Wednesday 13 December 2017

The Ryan Review

Sinead Ryan

Sinead Ryan

The Ryan Review

Okay, so you're a government with a housing crisis. There are 90,000 on the waiting list for social housing; private rents are rising out of proportion and affordability, as are house prices in the cities where people want to live.

Banks aren't lending despite you giving them billions of bailout money to do so. What to do?

Well, let's start with what NOT to do:

* Leave the banks alone. They're good chaps stuck between a rock and a hard place. Bless.

* Offer to guarantee 95pc loans to first-time buyers who have only managed to save up a tiny deposit. It's a grand reward for bad savers and sure the taxpayer will indemnify it, because that worked so well in the past.

* Extend the Capital Gains tax break for big developers – sure they're only trying to make a buck, the poor sods. What harm if they hang onto apartment blocks for seven years before selling them to needy people?

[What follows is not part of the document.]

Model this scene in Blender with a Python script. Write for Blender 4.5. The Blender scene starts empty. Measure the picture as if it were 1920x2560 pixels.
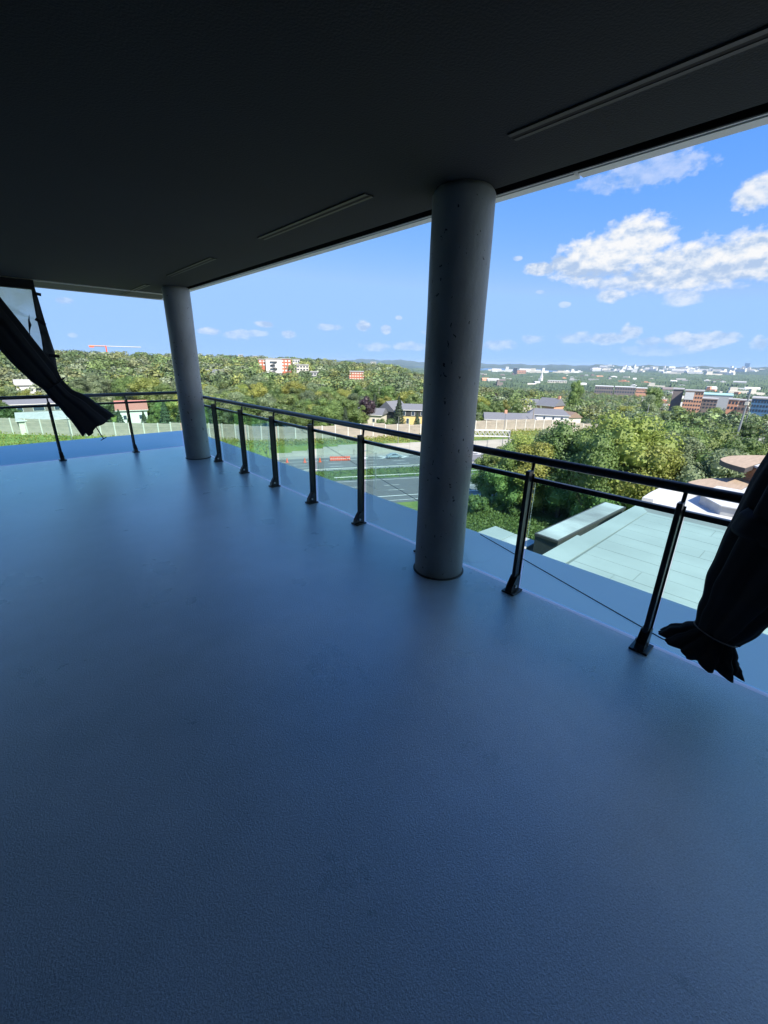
import bpy, bmesh, math, random
import numpy as np
from mathutils import Vector, Matrix
random.seed(7); rng = np.random.default_rng(7)
S = bpy.context.scene
C = S.collection
R_ = math.radians
EYE = 1.6

# ------------------------------------------------------------------ camera
F, PITCH, ROLL, YAW = 1040.3, 0.345862, 0.01921, 0.748847     # focal in px of a 1920x2560 picture
fw = Vector((math.sin(YAW)*math.cos(PITCH), math.cos(YAW)*math.cos(PITCH), -math.sin(PITCH)))
rt0 = Vector((math.cos(YAW), -math.sin(YAW), 0)); up0 = rt0.cross(fw)
rt = rt0*math.cos(ROLL) + up0*math.sin(ROLL); up = rt.cross(fw)
cam_d = bpy.data.cameras.new('camera'); cam = bpy.data.objects.new('camera', cam_d); C.objects.link(cam)
cam.matrix_world = Matrix(((rt.x, up.x, -fw.x, 0), (rt.y, up.y, -fw.y, 0), (rt.z, up.z, -fw.z, EYE), (0, 0, 0, 1)))
cam_d.sensor_fit = 'VERTICAL'; cam_d.sensor_height = 24; cam_d.lens = 24*F/2560
cam_d.clip_start = 0.05; cam_d.clip_end = 60000
S.camera = cam
def ray(x, y):
    d = rt*(x-960) + up*(1280-y) + fw*F
    return d.normalized()
def at_h(x, y, h):            # point of the photo on the level h metres below the eye
    d = ray(x, y); return Vector((0, 0, EYE)) + d*(-h/d.z)
def at_X(x, y, X): d = ray(x, y); return Vector((0, 0, EYE)) + d*(X/d.x)
def at_Y(x, y, Y): d = ray(x, y); return Vector((0, 0, EYE)) + d*(Y/d.y)
def at_D(x, y, D): d = ray(x, y); return Vector((0, 0, EYE)) + d*(D/math.hypot(d.x, d.y))
def az_el(x, y): d = ray(x, y); return math.atan2(d.x, d.y), math.asin(d.z)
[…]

* Keep all taxes, levies and development charges as high as possible. 40pc of the cost of every new house goes to government – fabulous. Win-win really for the exchequer.

* Don't listen to economists who say you're only dealing with demand issues and ignoring the supply side. What do they know? Economic theory of Supply and Demand is just that, isn't it? A theory.

* Finally, do watch house prices inflate, but have your spin doctors working on press releases confirming it's definitely not going to inflate house prices. No, Siree.